Suppose, then, a body to be set rotating about a permanent axis and to be mounted so that the force of gravity does not interfere with the rotation; suppose, also, that at the commencement of the motion the axis points to some star; then, if it be true that the star does not move, the axis will always point to it so long as the rotation lasts. If it be true that the apparent diurnal motions of the stars are due to an actual motion of the earth; then to an observer on the earth's surface, the axis will appear to move so as to follow the star. But if, on the other hand, the star move while the earth remains at rest, no such apparent change in the position of the axis will be observed. Thus we have the means of testing, by direct experiment, the truth of the conclusion arrived at in lecture II, (page 78,) that it is the earth which revolves and not the stars.

The following is the description of an instrument, contrived by M. Foucault, for the purpose of making such an experiment as we have just mentioned. DD', Figure 69, is a heavy metallic disc, mounted on an axis which passes through O, the centre of the disc, and is perpendicular to its two sides. The extremities of this axis terminate in pivots CC', which fit into holes made at opposite extremities of the diameter of a circular ring BCB'C', which is furnished with two knife edges (similar to those of a balance) at B and B', and so arranged that BB' is the diameter of the ring perpendicular to CC'. The knife edges rest in holes made at opposite extremities of the horizontal diameter of a vertical circle ABA'B', which suspended by a fine wire SA from the fixed point S. At A', the opposite extremity of the vertical diameter AA', is a pivot,
Fig. 69.
which rests in a small hole. All the pivots are carefully polished, so that friction may be avoided as much as possible; and the dimensions of the different parts of the instrument are so adjusted that is the common centre of the disc and the rings.

Now, as the disc is symmetrical about CC', that line is a permanent axis of rotation; and as O is the common centre of gravity of the different parts of the machine, and is supported by the string SA and the reaction at A', the force of gravity will not interfere with the rotation. Thus the instrument satisfies all the conditions necessary for making the experiment.
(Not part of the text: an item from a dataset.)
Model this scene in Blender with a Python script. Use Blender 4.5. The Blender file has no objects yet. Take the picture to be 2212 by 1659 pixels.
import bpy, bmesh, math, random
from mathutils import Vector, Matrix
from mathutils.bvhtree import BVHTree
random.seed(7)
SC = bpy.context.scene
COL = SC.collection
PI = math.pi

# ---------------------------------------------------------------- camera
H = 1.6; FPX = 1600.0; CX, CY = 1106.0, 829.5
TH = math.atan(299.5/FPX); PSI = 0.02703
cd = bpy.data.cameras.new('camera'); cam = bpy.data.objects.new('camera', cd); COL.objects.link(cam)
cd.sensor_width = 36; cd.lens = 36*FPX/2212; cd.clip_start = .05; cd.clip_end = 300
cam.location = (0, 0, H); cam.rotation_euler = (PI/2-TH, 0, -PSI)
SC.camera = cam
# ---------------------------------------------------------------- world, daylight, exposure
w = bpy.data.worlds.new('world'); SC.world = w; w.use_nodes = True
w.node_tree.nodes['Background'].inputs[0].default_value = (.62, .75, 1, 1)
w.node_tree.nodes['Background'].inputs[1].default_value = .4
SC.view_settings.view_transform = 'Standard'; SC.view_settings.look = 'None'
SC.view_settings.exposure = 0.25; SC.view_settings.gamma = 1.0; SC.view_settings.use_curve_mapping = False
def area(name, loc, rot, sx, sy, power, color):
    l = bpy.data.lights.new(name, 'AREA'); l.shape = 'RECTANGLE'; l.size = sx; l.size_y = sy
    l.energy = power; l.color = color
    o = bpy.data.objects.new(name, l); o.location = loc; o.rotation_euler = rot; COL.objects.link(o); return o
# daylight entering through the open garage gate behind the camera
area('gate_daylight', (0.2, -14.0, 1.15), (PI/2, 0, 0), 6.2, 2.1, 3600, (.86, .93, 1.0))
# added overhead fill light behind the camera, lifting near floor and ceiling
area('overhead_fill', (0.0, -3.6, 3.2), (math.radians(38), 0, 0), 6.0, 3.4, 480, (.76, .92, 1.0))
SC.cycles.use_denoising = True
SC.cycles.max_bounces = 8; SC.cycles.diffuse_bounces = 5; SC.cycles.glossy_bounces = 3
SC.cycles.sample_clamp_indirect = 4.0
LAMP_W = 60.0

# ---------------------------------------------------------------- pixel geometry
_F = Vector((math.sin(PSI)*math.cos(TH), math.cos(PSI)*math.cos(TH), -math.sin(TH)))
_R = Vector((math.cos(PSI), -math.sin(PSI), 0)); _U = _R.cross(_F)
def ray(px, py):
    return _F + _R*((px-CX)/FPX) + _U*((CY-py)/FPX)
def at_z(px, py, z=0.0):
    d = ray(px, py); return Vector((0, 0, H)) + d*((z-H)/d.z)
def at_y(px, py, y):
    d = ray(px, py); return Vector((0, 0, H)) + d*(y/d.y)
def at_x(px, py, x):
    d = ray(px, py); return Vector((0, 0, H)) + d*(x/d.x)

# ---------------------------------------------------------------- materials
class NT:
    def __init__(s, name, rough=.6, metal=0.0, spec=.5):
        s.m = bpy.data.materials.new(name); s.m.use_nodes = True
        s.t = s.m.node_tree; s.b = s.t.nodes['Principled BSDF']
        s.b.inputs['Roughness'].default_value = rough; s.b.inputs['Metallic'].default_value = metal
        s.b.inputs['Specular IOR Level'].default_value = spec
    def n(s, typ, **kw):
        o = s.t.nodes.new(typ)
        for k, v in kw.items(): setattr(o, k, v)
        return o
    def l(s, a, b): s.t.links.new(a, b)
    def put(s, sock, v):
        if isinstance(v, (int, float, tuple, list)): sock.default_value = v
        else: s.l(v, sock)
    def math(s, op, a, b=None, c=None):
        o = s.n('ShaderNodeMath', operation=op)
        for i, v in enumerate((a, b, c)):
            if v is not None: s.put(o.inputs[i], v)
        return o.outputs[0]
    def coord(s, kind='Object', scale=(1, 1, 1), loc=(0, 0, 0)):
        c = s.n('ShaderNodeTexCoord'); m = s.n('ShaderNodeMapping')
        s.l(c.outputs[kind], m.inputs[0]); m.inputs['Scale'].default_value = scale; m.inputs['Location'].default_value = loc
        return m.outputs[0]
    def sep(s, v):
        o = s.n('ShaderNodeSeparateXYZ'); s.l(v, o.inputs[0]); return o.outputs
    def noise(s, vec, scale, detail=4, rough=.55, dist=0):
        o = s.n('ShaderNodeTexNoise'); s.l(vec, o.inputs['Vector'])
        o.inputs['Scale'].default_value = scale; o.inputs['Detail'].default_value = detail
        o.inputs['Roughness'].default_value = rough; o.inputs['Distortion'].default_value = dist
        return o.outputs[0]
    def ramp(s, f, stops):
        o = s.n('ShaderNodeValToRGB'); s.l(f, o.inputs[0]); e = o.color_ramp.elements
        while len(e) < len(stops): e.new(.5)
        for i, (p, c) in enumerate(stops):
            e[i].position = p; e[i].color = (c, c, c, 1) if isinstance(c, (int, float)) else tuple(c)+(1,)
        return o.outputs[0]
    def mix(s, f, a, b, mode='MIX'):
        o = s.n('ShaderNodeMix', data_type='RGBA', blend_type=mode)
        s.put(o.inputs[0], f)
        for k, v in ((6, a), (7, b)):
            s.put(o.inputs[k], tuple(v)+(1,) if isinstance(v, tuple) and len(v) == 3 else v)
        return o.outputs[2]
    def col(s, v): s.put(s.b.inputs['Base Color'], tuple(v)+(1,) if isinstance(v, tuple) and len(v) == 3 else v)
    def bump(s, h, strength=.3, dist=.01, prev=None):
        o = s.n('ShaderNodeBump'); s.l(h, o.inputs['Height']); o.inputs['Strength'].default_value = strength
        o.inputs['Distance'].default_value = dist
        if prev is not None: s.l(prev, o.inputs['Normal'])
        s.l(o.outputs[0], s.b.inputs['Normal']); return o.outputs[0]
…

It is also clear, that the axis CC' may be placed so as to point in any direction we please by moving first the ring ABA'B', and then the ring BCB'C' into proper positions.

To make the experiment, BCB'C' is removed from its supports, and a rapid motion of rotation is impressed on the disc. The ring BCB'C' is then restored to its place. It is found, that if at any instant CC' points to a fixed star, it continues to do so while the disc rotates, and thus appears to an observer to change its position relative to the surface of the earth; unless, indeed, the star be the pole star, in which case the observer will not notice any apparent change in its direction.

This instrument is called the "Gyroscope."



It is stated in the lectures, (page 222,) that if the law of universal gravitation be true, it is found (by a difficult mathematical investigation) that the attraction of the whole earth, considered as a sphere, on a body at its surface is the same as if the whole matter of the earth were collected at its centre. It is also found that the attraction of the earth on a body within its surface is the same as if the spherical shell situated between the body and the earth's surface were removed; or is the same as if all the matter situated nearer to the earth's centre than the body were collected at the centre, and all the matter situated at a greater distance were removed.

If the earth were of uniform density throughout, it would follow from these propositions that the force of gravity at the bottom of a mine would be less than the force at the top. To show this, suppose that the mine reached half-way to the centre of the earth. Then (since the volumes of spheres vary as the cubes of their diameters) the quantity of matter nearer to the earth's centre than the bottom of the mine would be only one-eighth of the whole quantity of matter in the earth. But the attraction of a quantity of matter at the earth's centre would be more powerful on a body at the bottom of a mine than on one at the top, in the inverse ratio of the squares of the distances of the bodies from the earth's centre: that is in the present case in the ratio of four to one. Hence the attraction on a body at the bottom of the mine would be, on the whole, less than the attraction on a body on the top in the. ratio of one to two.

If, however, the earth be not of uniform density, but its density increase towards the centre, then though the attracting mass which acts on a body at the bottom of a mine be smaller, yet the diminution in the force of gravity so occasioned may be more than compensated by the comparative nearness of the attracted body to the denser parts of the earth. From the two laws of the attraction of spheres, which have been stated above, it is possible to calculate the ratio which the force of gravity at the bottom of the mine would bear to that at the top, on any supposition we choose to make as to the ratio which subsists between the mean density of the earth and the density of the surface; so that if we know one of these ratios we can immediately infer the other. Now, pendulum observations afford us the means of determining the force of gravity at any place, (page 248,) and therefore, if the times of vibration of a pendulum at the top and bottom of a mine be found, the ratio of the force of gravity at the top to that at the bottom may be calculated, and thence the ratio of the mean density of the earth to that of its surface.

This mode of determining the mean density was put in practice by the Astronomer Royal, at the Harton Coal Pit, near South Shields, in the year 1854. The mean density deduced from his observations is 6·565: a value considerably exceeding that found from the Schehallien and Cavendish experiments.